Tuesday, September 27, 2005

Good Deal Trip to Hong Kong!

Close to the end of my year's tour of duty, I came eligible to navigate my way to Hong Kong -- all overwater flights required an onboard navigator & Pleiku AB's "Base Flight" flying support missions had no navigators assigned! This was a mission hauling GI's on a 3-day "leave" or R&R to the edge of "Red China" as it was called then.

This was my first long-distance overwater flight anywhere without an instructor on-board! We tracked NNE out of Da Nang on the TACAN radio nav aid counteracting the wind drift so that, if winds didn't change over the next 8 hours, we would come in right over Hong Kong Harbor! The pilots had been on this route many times before but it was a virgin trip for me. The old C-47 had absolutely NO navigation equipment on-board, so I had to keep my DR (dead reckoning) position super-carefully up-to-date! If we had no clouds under us halfway across the South China Sea (during the Vietnam War, you heard of that place a lot), I would be able to see a large reef underwater and know where we were for sure! (In order to make sure we were not flying into Red China!) Well, the pilots were not worrying, so I surely was not going to show that I was!

The fear of Red China was a realistic concern back in the day! Look at any world map with Southeast Asia and you will see a very big, round island in the middle of the South China Sea between Vietnam, Hong Kong, and Red China. Draw a line from Da Nang in Vietnam straight to Hong Kong, and you will notice it comes too close to Hainan Island for comfort to an enemy nation's airplane.
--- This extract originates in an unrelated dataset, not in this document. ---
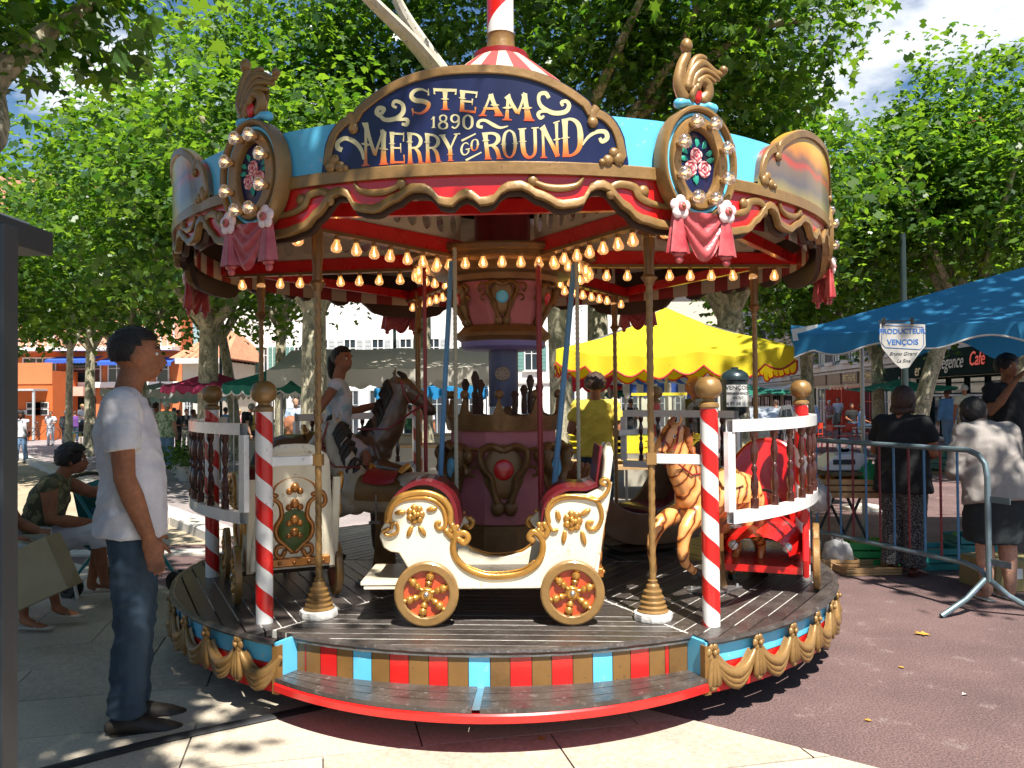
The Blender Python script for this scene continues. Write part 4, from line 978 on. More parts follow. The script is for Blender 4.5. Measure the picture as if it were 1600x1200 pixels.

Especially if that airplane doesn't know exactly where the hell it is! Nav School taught us that DR (Dead Reckoning) is the basis of all navigation -- this flight would be the no-joke proof of that as long as we didn't drift the wrong way (west) over Hainan Island. And if I didn't reckon right with very careful line drawing, we could wind up dead. That could ruin our whole day -- crew AND the 30-odd GI's riding in this old WW2 aircraft. (I guess we wouldn't have to go back to Vietnam, though.)

Halfway to Hong Kong when I looked out my little navigator's slit window by the left engine, we were undercast & I couldn't see a frigging thing! I checked from all the other windows in the cockpit, too. Even with a super-accurate DR on your map, you can't see the ocean from 10,000 feet if there is a solid layer of clouds at 5000 feet! I guarantee I had kept a very accurate DR position for every little change of heading or change in engine speed. Our airspeed in a Gooney Bird was 120 Knots (2 nautical miles per minute) -- some of you have driven cars faster than that standard Gooney Bird speed!

That was a very important fix point and we could not take advantage of it to check on our wind drift or our groundspeed and ETA (Estimated Time of Arrival) to Hong Kong. There were no other landmarks like islands or ANY fixing aids until about 80 miles out of Hong Kong -- 7 hours into the flight as I recall, and we finally had our commercial AM radio lock-on to a Hong Kong broadcast signal. The arrow tracking the signal was pointing ever so slightly to the LEFT (west) of the aircraft's nose! If the equipment were working properly, we were not going to be shot out of the sky on THIS trip! Once we got within 35 NM (nautical miles) of Hong Kong, our TACAN radio navigation aid locked onto the signal, gave us a radial and distance away from the Hong Kong antenna, & confirmed we were within 8 miles of where my 6-7 hours elapsed time of careful DR'ing had plotted out on my navigator's chart! (That's really very close -- especially for just DR! International rules allowed us to be up to 20 miles off.)

Hong Kong airport's runway actually juts out into the harbor of the then-British Crown Colony of Hong Kong. The majority of that long, long runway is actually in the middle of Hong Kong Harbor! It runs straight out of the terminal area in mainland Chinese city of Kowloon! The tarmac sits on top of what appears to be a long, narrow levee dredged from the harbor floor. There is no room for running off the runway sideways because there is no grass overrun there like at every other runway I have ever seen. If you go off the runway when landing THERE, you might just drown! I don't remember if our old plane even carried water survival gear -- a big raft & individual PFD "water wings!" I'm sure we were required to have them (so they must have been there in a big old bag or two in the aft end of the little C-47 (DC-3), but it wouldn't have made a damned bit of difference on landing, anyway. It takes 5 - 10 minutes to get emergency gear out and ready to use -- that surely cannot be done when EVERYONE is strapped in for landing!